**What to work on**
Each line that holds the word "Write" counts once; report how many lines do so and nothing else.
|---|
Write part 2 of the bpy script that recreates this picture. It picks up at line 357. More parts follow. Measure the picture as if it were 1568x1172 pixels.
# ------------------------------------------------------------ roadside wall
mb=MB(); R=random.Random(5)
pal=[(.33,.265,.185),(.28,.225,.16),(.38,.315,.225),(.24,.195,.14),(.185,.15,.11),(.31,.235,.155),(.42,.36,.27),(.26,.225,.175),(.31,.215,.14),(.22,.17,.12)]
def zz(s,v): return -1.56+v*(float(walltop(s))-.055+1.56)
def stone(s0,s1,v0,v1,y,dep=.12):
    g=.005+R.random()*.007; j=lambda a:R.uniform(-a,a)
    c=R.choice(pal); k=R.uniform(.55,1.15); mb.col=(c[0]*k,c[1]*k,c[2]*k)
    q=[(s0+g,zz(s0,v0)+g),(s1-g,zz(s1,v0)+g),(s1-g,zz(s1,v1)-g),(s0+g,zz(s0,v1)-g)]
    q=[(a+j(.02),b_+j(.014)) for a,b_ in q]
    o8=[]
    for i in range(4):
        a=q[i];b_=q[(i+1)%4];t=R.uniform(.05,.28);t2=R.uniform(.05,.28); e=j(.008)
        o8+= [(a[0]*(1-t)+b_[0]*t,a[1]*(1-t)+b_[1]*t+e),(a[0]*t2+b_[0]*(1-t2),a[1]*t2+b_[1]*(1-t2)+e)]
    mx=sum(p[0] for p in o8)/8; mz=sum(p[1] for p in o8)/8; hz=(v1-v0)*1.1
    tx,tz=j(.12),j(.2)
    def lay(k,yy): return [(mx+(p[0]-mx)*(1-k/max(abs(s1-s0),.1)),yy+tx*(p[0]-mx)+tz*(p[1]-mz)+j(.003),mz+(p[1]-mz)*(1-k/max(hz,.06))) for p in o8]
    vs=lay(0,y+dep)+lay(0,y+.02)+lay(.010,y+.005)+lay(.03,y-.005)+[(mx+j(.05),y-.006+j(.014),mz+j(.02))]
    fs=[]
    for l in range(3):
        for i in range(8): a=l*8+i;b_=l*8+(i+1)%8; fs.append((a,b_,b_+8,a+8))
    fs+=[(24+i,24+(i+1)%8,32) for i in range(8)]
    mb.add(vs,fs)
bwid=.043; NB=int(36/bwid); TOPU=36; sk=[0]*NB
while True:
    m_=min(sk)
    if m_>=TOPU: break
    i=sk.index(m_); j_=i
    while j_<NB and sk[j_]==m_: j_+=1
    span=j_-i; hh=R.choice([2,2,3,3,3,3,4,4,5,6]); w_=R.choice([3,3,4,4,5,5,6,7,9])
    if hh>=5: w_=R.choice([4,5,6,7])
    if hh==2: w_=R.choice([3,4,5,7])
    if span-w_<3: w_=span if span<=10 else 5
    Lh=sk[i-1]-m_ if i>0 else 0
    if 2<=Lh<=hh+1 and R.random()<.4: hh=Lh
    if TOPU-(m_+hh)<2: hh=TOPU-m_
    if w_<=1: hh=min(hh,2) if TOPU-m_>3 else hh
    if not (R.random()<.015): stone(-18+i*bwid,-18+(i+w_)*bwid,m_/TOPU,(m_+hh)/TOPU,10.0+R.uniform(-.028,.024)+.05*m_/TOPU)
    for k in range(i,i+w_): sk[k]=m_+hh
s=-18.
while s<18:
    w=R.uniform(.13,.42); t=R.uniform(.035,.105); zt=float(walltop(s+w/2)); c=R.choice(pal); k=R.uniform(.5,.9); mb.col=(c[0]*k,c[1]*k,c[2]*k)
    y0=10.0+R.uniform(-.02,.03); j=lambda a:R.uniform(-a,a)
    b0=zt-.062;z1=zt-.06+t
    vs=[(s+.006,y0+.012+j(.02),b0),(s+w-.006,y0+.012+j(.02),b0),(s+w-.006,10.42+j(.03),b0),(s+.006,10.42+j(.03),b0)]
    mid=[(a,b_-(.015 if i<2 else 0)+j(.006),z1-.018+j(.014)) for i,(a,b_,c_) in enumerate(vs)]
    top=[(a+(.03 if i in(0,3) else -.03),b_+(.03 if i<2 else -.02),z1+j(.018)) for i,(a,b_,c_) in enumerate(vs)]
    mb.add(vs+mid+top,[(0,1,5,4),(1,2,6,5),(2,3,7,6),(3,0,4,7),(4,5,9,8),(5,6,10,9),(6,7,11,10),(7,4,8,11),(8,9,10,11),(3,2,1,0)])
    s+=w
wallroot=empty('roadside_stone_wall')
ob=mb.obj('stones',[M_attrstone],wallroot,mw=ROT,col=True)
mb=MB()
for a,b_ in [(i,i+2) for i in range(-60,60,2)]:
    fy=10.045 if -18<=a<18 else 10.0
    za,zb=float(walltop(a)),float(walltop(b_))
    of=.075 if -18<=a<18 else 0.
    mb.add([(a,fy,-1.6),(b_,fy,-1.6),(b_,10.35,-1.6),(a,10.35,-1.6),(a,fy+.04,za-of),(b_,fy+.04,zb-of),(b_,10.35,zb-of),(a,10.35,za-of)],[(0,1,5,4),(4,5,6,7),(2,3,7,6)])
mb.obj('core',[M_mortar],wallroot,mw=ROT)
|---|
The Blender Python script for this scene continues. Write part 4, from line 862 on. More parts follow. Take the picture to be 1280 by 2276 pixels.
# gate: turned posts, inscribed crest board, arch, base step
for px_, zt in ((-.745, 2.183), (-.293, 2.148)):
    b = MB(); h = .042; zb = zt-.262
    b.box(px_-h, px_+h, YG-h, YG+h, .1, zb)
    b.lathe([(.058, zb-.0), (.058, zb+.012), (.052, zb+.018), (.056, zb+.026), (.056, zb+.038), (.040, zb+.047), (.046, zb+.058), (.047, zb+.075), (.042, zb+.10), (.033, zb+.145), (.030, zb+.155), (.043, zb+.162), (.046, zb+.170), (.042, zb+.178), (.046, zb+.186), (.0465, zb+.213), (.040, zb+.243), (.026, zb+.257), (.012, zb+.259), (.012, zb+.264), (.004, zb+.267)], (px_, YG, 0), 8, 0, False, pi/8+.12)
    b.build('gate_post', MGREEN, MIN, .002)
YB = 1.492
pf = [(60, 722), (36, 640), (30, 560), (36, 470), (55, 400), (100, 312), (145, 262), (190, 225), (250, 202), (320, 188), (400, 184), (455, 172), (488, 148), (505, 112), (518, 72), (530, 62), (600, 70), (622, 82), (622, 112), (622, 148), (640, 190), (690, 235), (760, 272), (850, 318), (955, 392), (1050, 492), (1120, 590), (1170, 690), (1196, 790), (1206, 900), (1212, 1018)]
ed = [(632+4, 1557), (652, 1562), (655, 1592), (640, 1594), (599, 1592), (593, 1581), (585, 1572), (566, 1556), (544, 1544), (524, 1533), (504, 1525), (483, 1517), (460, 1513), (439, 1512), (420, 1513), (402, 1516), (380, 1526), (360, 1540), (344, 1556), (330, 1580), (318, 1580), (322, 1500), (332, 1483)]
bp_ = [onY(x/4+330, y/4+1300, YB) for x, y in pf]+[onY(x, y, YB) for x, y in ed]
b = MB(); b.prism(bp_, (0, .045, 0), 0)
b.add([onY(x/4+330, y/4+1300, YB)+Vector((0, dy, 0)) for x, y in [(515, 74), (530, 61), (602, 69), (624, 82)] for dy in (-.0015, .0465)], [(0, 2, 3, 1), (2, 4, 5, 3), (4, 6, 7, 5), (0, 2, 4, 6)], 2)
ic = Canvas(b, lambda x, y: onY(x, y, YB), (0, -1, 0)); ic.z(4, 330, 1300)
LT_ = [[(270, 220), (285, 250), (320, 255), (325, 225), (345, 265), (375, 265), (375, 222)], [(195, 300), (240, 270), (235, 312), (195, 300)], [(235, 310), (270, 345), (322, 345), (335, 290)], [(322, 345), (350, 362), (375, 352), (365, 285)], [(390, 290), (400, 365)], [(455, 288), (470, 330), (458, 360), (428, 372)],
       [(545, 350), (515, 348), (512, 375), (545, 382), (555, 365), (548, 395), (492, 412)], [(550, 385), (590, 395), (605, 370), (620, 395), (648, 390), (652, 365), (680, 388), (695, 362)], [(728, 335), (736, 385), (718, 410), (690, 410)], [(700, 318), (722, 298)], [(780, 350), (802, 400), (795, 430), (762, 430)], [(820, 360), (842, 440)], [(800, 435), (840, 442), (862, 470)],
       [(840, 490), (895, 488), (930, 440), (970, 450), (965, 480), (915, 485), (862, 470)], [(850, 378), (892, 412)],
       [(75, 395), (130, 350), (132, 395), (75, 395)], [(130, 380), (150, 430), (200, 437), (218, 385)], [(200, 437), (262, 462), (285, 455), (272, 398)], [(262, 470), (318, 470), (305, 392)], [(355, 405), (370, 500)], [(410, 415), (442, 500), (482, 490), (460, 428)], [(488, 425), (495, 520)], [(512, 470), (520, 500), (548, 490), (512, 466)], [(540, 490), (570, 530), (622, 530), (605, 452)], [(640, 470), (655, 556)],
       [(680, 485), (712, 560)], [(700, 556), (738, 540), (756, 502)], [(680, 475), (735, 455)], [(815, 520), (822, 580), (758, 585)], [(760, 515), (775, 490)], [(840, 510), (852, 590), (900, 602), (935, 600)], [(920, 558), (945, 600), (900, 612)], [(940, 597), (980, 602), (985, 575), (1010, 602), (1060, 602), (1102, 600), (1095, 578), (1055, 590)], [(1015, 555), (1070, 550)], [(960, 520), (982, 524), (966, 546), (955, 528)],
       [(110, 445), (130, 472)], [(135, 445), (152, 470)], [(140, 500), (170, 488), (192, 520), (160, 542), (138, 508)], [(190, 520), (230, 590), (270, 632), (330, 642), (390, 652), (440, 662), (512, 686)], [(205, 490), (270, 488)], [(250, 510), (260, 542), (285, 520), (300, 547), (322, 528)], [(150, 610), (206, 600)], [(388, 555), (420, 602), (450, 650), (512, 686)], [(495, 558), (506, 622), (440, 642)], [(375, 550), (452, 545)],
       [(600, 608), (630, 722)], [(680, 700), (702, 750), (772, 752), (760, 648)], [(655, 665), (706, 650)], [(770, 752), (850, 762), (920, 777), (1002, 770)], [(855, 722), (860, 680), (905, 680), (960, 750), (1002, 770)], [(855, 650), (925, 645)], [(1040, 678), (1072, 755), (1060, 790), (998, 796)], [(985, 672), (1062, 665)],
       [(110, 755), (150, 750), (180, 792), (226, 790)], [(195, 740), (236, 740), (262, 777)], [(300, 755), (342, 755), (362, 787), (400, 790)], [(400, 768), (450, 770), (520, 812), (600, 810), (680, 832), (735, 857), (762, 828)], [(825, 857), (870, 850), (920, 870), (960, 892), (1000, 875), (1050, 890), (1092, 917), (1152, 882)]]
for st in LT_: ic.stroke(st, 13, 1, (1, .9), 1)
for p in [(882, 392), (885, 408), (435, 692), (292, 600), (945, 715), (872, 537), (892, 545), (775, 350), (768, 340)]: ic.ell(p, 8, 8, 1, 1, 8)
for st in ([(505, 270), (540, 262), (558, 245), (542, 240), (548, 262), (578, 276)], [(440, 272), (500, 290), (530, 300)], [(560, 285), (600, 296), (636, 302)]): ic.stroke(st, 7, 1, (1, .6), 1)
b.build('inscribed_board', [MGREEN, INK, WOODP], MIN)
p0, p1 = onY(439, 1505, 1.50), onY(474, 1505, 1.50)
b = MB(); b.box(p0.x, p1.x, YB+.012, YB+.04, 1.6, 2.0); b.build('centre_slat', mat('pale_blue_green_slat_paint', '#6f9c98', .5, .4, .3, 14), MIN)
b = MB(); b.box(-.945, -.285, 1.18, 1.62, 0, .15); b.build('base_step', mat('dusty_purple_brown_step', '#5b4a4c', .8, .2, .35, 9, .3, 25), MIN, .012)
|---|
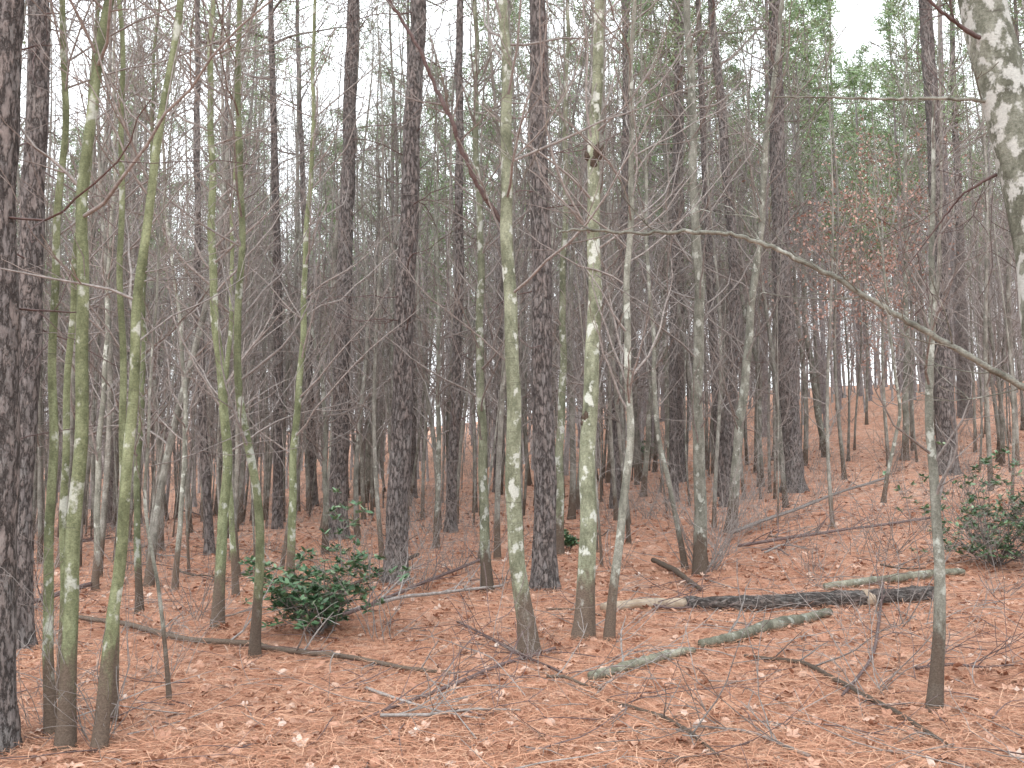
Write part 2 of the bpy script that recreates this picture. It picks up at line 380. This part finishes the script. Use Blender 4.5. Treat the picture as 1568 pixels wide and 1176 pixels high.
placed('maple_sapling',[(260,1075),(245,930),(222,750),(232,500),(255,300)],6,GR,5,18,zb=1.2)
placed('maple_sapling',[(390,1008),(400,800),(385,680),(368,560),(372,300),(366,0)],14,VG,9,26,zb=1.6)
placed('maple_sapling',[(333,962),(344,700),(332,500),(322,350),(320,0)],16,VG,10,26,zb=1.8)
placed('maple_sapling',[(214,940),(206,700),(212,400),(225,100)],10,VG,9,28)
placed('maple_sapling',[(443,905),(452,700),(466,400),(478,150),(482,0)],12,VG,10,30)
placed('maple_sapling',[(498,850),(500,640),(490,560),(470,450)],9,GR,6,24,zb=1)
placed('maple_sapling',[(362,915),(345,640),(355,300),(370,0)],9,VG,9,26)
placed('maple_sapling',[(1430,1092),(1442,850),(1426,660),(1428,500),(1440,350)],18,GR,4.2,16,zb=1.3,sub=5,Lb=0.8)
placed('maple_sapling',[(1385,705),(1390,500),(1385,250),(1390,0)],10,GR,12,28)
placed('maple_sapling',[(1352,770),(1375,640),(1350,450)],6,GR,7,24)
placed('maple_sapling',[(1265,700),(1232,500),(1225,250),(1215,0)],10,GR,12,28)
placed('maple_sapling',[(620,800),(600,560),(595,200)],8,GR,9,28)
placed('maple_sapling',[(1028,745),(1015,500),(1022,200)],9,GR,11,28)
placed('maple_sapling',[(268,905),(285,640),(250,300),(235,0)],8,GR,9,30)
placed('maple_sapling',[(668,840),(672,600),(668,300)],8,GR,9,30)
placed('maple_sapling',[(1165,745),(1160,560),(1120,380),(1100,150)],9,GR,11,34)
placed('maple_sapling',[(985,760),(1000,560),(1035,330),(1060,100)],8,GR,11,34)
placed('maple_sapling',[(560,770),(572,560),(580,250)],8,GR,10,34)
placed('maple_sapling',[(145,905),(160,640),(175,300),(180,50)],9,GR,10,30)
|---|
**Result of the exercise**
3